After the small celebration, the men loaded up and prepared to go home. First, they had one last thing to deal with – the surplus of bombs.
“They just had rows and rows of bombs,” Butcher said. “They loaded them on barges and they’d take them out and dump them in the ocean. If there’s anything left of them, they’re still out there. They took them out quite a ways. They didn’t want to fool with hauling them.”
The battalions loaded up and docked at Manila. From there, they went to Japan to pick up ships to join the convoy home. While at Yokohama, Japan, the men were ordered to destroy all the equipment at the base of operation.
“They opened up the side of the building and took a tractor, and yanked all this stuff out and smashed it up,” Butcher said. “They buried it.”

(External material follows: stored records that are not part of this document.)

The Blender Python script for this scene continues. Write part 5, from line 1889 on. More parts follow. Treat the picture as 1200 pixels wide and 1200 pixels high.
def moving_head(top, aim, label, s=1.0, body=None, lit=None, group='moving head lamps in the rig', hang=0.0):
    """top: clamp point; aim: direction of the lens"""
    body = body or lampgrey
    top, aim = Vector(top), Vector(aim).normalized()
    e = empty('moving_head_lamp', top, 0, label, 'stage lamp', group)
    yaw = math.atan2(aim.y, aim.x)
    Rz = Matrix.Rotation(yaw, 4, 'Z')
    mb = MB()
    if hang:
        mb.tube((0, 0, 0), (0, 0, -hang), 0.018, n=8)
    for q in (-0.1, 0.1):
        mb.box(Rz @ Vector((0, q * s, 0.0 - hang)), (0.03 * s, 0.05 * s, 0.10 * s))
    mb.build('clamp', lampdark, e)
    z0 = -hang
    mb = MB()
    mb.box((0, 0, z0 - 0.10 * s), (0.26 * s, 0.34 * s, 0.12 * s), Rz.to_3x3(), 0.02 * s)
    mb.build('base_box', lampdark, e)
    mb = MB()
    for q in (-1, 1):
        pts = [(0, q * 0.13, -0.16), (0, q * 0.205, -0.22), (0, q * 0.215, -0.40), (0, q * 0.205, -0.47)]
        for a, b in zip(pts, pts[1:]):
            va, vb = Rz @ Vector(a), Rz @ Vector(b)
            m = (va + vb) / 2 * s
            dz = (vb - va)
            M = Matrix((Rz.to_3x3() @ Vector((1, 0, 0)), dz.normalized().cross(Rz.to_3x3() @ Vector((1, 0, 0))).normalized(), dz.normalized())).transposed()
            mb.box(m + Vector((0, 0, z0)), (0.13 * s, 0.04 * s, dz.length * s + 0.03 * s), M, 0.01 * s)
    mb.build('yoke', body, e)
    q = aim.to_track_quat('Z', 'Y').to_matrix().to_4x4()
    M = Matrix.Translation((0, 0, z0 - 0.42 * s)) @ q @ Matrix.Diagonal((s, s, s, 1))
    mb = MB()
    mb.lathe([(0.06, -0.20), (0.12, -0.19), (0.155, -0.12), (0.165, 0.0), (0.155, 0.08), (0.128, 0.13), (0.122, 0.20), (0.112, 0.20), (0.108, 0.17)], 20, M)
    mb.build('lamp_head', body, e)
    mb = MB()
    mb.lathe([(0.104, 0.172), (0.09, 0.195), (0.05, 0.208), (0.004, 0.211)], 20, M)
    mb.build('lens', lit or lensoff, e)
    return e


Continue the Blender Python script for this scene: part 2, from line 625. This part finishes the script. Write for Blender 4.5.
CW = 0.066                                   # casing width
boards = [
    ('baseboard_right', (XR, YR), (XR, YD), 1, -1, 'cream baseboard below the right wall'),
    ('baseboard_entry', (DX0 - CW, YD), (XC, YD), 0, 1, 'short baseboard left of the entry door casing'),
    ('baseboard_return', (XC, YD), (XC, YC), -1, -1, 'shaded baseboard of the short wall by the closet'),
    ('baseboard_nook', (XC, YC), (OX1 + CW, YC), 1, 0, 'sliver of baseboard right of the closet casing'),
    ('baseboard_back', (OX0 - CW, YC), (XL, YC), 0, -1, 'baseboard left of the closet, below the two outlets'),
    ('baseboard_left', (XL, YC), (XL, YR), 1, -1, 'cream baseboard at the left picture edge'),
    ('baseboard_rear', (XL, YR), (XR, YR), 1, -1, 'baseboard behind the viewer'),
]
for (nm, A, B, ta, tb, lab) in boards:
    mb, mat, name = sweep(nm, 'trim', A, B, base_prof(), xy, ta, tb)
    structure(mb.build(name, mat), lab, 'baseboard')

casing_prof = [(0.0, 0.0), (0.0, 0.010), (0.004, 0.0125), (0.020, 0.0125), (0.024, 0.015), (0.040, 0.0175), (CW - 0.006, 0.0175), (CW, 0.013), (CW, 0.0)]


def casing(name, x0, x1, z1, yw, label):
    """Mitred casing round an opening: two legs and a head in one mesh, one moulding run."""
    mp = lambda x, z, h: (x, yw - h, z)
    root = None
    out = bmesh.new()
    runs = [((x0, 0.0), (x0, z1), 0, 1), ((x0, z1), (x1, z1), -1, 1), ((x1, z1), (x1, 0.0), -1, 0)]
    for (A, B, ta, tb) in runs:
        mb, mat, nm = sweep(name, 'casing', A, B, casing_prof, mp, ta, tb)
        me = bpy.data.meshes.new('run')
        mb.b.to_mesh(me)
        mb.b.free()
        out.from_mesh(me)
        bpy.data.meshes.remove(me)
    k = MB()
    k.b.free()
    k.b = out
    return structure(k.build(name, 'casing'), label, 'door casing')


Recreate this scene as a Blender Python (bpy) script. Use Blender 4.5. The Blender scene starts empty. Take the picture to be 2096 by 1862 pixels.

Five thousand men loaded up on the troop transport and in nine days, they were back to the United States, or at least the dock of a US city.
“We got back to Seattle and there was a train strike,” Butcher said. “We couldn’t get off that boat for five days. When we finally got off, we were at Fort Lewis. We got on the train finally and went down to Fort Knox. That was where I was discharged.”
Butcher returned to Dailey at the age of 23. During his time in the service, he sent his pay back to his mother, who put it in the bank for him, creating a nice nest egg once he got home.
“I started with $55 a month and went to $108 a month,” he said. “I just drew five dollars a month. There wasn’t any place to spend it. The only place you could spend it was a poker game and there were a lot of those. I sent my pay back to Mom and she put it in the bank for me so I had a little bit of money when I got back.”
When Butcher returned, he worked in the maintenance shop at a local bus company, then Ingersoll Rand, before getting a job with the State Road.
Butcher married his girlfriend, Dorothy Leigh, in February, a month after returning home. After 20 years of marriage, Dorothy Leigh passed away after suffering a brain aneurism. The couple had a son and a daughter.
While working for the state road, Butcher was assigned to projects in Pendleton and Pocahontas counties. He created friendships in Pocahontas County and by 1967, he moved to Green Bank.
“Dottie died in April of 66,” he said. “That summer, I was assigned to the relocation down here at Dunmore. I was staying up at the Hermitage. We closed down that fall and I came back the next spring. I got to be good friends with Randolph [Bledsoe]. After I was back over here the second summer, he said, ‘now, you’ve been single long enough. I’m going to find you a woman.’
“He got me a date with Louise,” Butcher continued. “I came down, she was working in the library up here, that’s where we met. We started going together and we were married the 23rd of December. We had 47 years.”
Louise was a teacher for Pocahontas County Schools at Spruce, Cass and Green Bank, where she retired in 1985.
Butcher left the state road to work at Howe’s Leather Company. Halfway through his 15 years with the company, Butcher became the Safety and Health Manager.
“The funny thing, I came home the last day of school of ‘85 and Louise said, ‘I retired today,’” he said. “She said, ‘I turned in my resignation.’ I said, ‘if you can do that, I can, too.’ I retired in September.”
Louise passed away in February and Butcher remains in Green Bank in the home they made together.
As he reflects on his service to the country, Butcher doesn’t resent being drafted.
“I never regretted the time that I spent in the service, but I sure didn’t want to go back again,” he said. “One trip was enough.”